The Winds of War are Blowing

In March I did an interview where I talked briefly about Russia and the Ukraine.  I suggested two things. The first was that we should begin to strengthen the Polish military and the second was that I was opposed to the IMF loan to Ukraine.  I was wrong on the IMF loan to Ukraine. One of the toughest things for a politician to do is to admit he was wrong. As a candidate for congress I can tell you it is just as difficult if you are in the middle of the race.

I was pleased to see President Obama at least take a few baby steps by putting U.S. military advisers in Poland. The way to stop war is to raise the cost of aggression. Increasing Poland’s defenses helps to raise the cost of Russian expansion. Poland has always been significant in Russian history. In 1654 the war between Poland and Russia forever changed the political nature of Europe. From that point Russia had a standing army and was to have a voice in the region. Thus the very beginnings of Russian world influence lie largely within Poland. In subsequent wars (including WWII) the path in and out of Russia usually includes marching troops through Poland.

At the time I did that interview I was convinced that Russia would be hard to stop in Ukraine without American or NATO boots on the ground. I don’t see this as a practical solution. Because of this I believed that an IMF loan to bolster Ukraine’s economy would simply put our money in Putin’s hands. George Kennan is often credited (or blamed) with the containment strategy and thus wars in Korea and Vietnam. But Kennan has said himself that this should have been done with economic strategy.  For this to be affective we must act now or we greatly raise the risk of war.

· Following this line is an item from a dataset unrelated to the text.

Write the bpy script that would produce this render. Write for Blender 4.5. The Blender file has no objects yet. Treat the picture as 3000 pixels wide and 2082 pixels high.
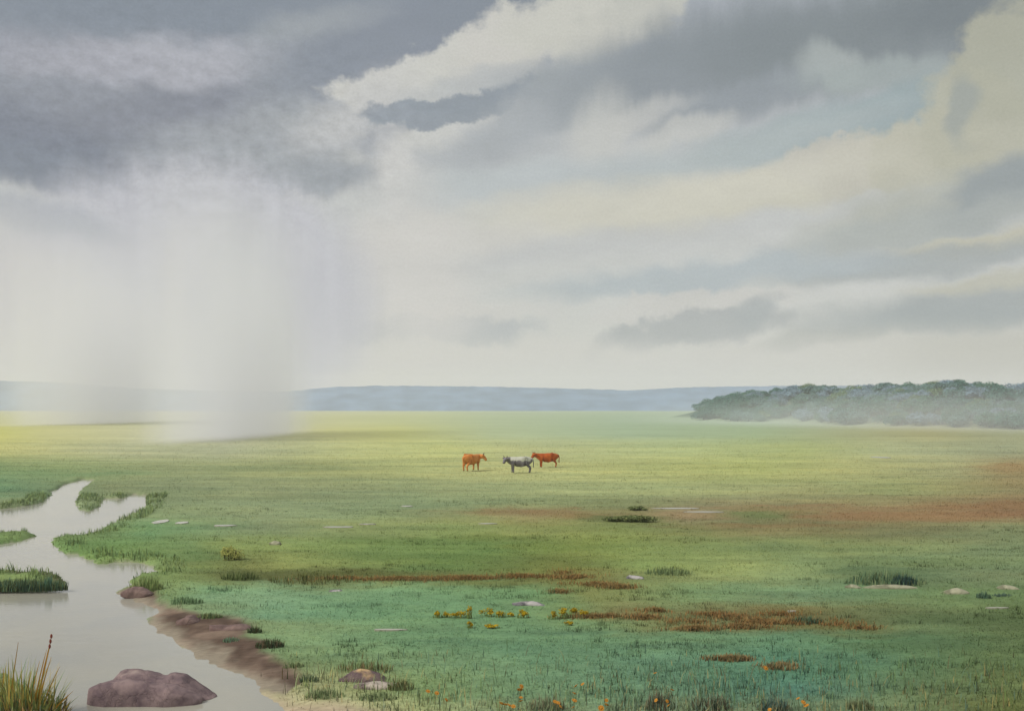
import bpy, bmesh, math, random
import numpy as np
from mathutils import Vector, Matrix

random.seed(7)
RNG = np.random.default_rng(11)
S = bpy.context.scene
C = S.collection
R = math.radians

# ------------------------------------------------------------------ reference frame
EYE = 5.45                 # eye height over the moor, metres (the view is from a low rise)
F = 2236.0                 # focal length in units of a 2300 wide picture (35 mm lens)
CX, HY = 1150.0, 912.0     # optical axis column, horizon row
EXPO = 1.0
BG = 0.1                   # world strength
TUFT = 1.6
ALB = 0.66                 # picture colour -> base colour


def gp(px, py, h=0.0):
    """Ground point (x, y) under a point of height h seen at that place of the view."""
    Y = (EYE - h) * F / (py - HY)
    return ((px - CX) / F * Y, Y)


def lin(c):
    c = np.asarray(c, float) / 255.0
    return np.where(c <= 0.04045, c / 12.92, ((c + 0.055) / 1.055) ** 2.4)


def alb(c, k=ALB):
    v = lin(c) * k
    return (float(v[0]), float(v[1]), float(v[2]), 1.0)


# ------------------------------------------------------------------ numpy noise
def _hash(ix, iy, seed):
    n = (ix.astype(np.int64) * 374761393 + iy.astype(np.int64) * 668265263 + seed * 1442695041) & 0x7FFFFFFF
    n = ((n ^ (n >> 13)) * 1274126177) & 0x7FFFFFFF
    n = n ^ (n >> 16)
    return (n & 0xFFFF) / 65535.0


def vnoise(x, y, seed=0):
    x = np.asarray(x, float); y = np.asarray(y, float)
    ix = np.floor(x); iy = np.floor(y)
    fx = x - ix; fy = y - iy
    fx = fx * fx * (3 - 2 * fx); fy = fy * fy * (3 - 2 * fy)
    a = _hash(ix, iy, seed); b = _hash(ix + 1, iy, seed)
    c = _hash(ix, iy + 1, seed); d = _hash(ix + 1, iy + 1, seed)
    return (a * (1 - fx) + b * fx) * (1 - fy) + (c * (1 - fx) + d * fx) * fy - 0.5


def fbm(x, y, seed=0, o=4):
    s = 0.0; a = 1.0; t = 0.0
    for i in range(o):
        s = s + a * vnoise(x * 2 ** i + 17.3 * i, y * 2 ** i - 9.1 * i, seed + i)
        t += a; a *= 0.55
    return s / t


def sstep(a, b, x):
    t = np.clip((x - a) / (b - a), 0, 1)
    return t * t * (3 - 2 * t)


def poly_sd(x, y, poly):
    """Signed distance (negative inside) from points to a closed polygon."""
    p = np.asarray(poly, float)
    d2 = np.full(x.shape, 1e18); inside = np.zeros(x.shape, bool)
    n = len(p)
    for i in range(n):
        ax, ay = p[i]; bx, by = p[(i + 1) % n]
        ex, ey = bx - ax, by - ay
        wx, wy = x - ax, y - ay
        t = np.clip((wx * ex + wy * ey) / (ex * ex + ey * ey + 1e-12), 0, 1)
        d2 = np.minimum(d2, (wx - ex * t) ** 2 + (wy - ey * t) ** 2)
        cr = ((ay > y) != (by > y)) & (x < ex * (y - ay) / (ey if abs(ey) > 1e-12 else 1e-12) + ax)
        inside ^= cr
    d = np.sqrt(d2)
    return np.where(inside, -d, d)


# ------------------------------------------------------------------ ground plan
WATER_Z = -0.15
POOL = [gp(x, y, WATER_Z) for x, y in [
    (-420, 1234), (-120, 1230), (0, 1222), (40, 1216), (80, 1204), (70, 1196), (-40, 1200), (-300, 1198), (-300, 1150), (-60, 1152), (0, 1144),
    (60, 1136), (95, 1128), (116, 1112), (118, 1104), (150, 1086), (190, 1076), (214, 1079), (192, 1092), (176, 1108), (172, 1124), (178, 1142), (196, 1150),
    (222, 1138), (236, 1119), (270, 1120), (298, 1111), (336, 1113), (326, 1120), (322, 1148), (296, 1156), (276, 1168), (246, 1182), (218, 1198), (178, 1206),
    (142, 1206), (122, 1206), (112, 1222), (132, 1240), (172, 1247), (205, 1258), (228, 1268), (262, 1262), (306, 1262), (348, 1272), (362, 1288), (340, 1292),
    (318, 1284), (304, 1300), (294, 1314), (268, 1326), (276, 1340), (318, 1352), (348, 1366), (352, 1378), (334, 1398), (352, 1418), (384, 1432),
    (426, 1462), (470, 1488), (520, 1512), (566, 1530), (590, 1552), (618, 1584), (640, 1640), (700, 1800), (-420, 1800)]]
ISLET = [gp(x, y, WATER_Z) for x, y in [
    (-420, 1280), (0, 1283), (60, 1290), (110, 1288), (138, 1296), (138, 1312), (120, 1324), (70, 1322), (0, 1326), (-420, 1324)]]
CORNER = [gp(x, y, WATER_Z) for x, y in [
    (-420, 1500), (-30, 1506), (30, 1526), (76, 1552), (110, 1580), (140, 1612), (170, 1700), (-420, 1800)]]
MUD = [gp(x, y, -0.08) for x, y in [
    (244, 1328), (292, 1310), (330, 1318), (350, 1330), (384, 1352), (420, 1372), (470, 1382), (540, 1396), (576, 1412), (566, 1428), (624, 1448),
    (612, 1462), (640, 1490), (704, 1522), (712, 1534), (672, 1556), (640, 1566), (590, 1546), (540, 1540), (460, 1500), (380, 1450), (320, 1420), (320, 1385), (280, 1350)]]
SAND = [gp(x, y) for x, y in [(560, 1520), (640, 1550), (680, 1562), (740, 1575), (830, 1590), (900, 1620), (960, 1800), (560, 1800)]]
NOTCH = [gp(x, y) for x, y in [(640, 1398), (700, 1400), (700, 1404), (640, 1402)]]


def water_sd(x, y):
    """Distance to the water's edge: negative over water."""
    wx = x + 0.28 * fbm(x * 2.1, y * 1.7, 5, 4) + 0.30 * fbm(x * 0.5, y * 0.5, 6, 2)
    wy = y + 0.42 * fbm(x * 2.3, y * 1.3, 8, 4) * (1 + y / 30)
    return np.maximum.reduce([poly_sd(wx, wy, POOL), -poly_sd(wx, wy, ISLET), -poly_sd(wx, wy, CORNER)])


def near_water(x, y):
    return (x < 2) & (y < 90) & (y > 3)


def wsd(x, y):
    out = np.full(x.shape, 99.0)
    m = near_water(x, y)
    if m.any():
        out[m] = water_sd(x[m], y[m])
    return out


def mud_mask(x, y):
    out = np.zeros(x.shape)
    m = near_water(x, y)
    if m.any():
        xx, yy = x[m], y[m]
        d = poly_sd(xx + 0.45 * fbm(xx * 1.2, yy * 0.9, 21, 4), yy + 0.9 * fbm(xx * 1.1, yy * 0.8, 22, 4), MUD)
        out[m] = 1 - sstep(-0.34, 0.06, d + 0.25 * fbm(xx * 2.6, yy * 1.6, 23, 3))
    return out


def sand_mask(x, y):
    out = np.zeros(x.shape)
    m = near_water(x, y)
    if m.any():
        xx, yy = x[m], y[m]
        d = poly_sd(xx + 0.5 * fbm(xx * 1.2, yy * 1.0, 25, 3), yy + 0.5 * fbm(xx, yy, 26, 3), SAND)
        out[m] = 1 - sstep(-0.45, 0.35, d)
    return out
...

This morning I received a link to an article on NPR.


This article reminded me of an old saying about Russia. She is never as strong as she appears and never as weak as she appears.

I don’t believe that President Obama possesses the historical knowledge to craft a policy that will work to avert Putin’s eyes from the West. I still believe Poland or further expansion of influence towards Europe to be his real goal. I do believe however that Congress could put strings on any loan or financial assistance that would significantly raise the economic cost of this aggression.

If we were to give Ukraine money with the caveat that it must be used to strengthen their defenses we would significantly raise the cost of Putin’s folly. This could save thousands of lives and cause Russia to rethink their entire European strategy.

I have run my campaign largely on the premise that we are spending too much money and piling too much debt on our children and grandchildren. This makes this even more difficult for me. But as new information comes to light it becomes clear that spending a few billion now could save hundreds of billions tomorrow I think the solution is obvious. We will spend well over three and a half trillion dollars this year. There are things that could be cut to pay for this.

Only the dead have seen the end of war.  Acknowledging this historical truth may be the impetus we need to make tough decisions today that at least will raise the cost and lower the chances of a quickly escalating war in Eastern Europe.

These events and the soft winds of war that are blowing across the region may take years to fully play out. In our modern short-attention span society our politicians often wait until the last minute to react. This is one of those situations where hard decisions must be made today.

Many of the congressional primary races have been turned into sideshow circuses. I believe my primary race against Speaker Boehner is no exception. The issues have fallen and the politics of personal destruction and silliness have risen. Mine is not the only race like this. In Kentucky McConnell bashes his challenger on everything but the issues.

The media loves to see Republicans tear each other apart in a primary. Candidates know well that this coverage helps them to raise money. But sometimes the issues are just too important to fall for the circus. This is one of those periods in history where the dark clouds on the horizon aren’t going to go away. We the people keep demanding changes in Washington. The truth is that it is we the people who must make the changes.  Your vote is your voice. Your vote is your most valuable political asset. If we force the narrative towards the serious discussion of the issues the politicians must oblige, the media must oblige and we will make the changes necessary to put this nation back on the path to prosperity and security.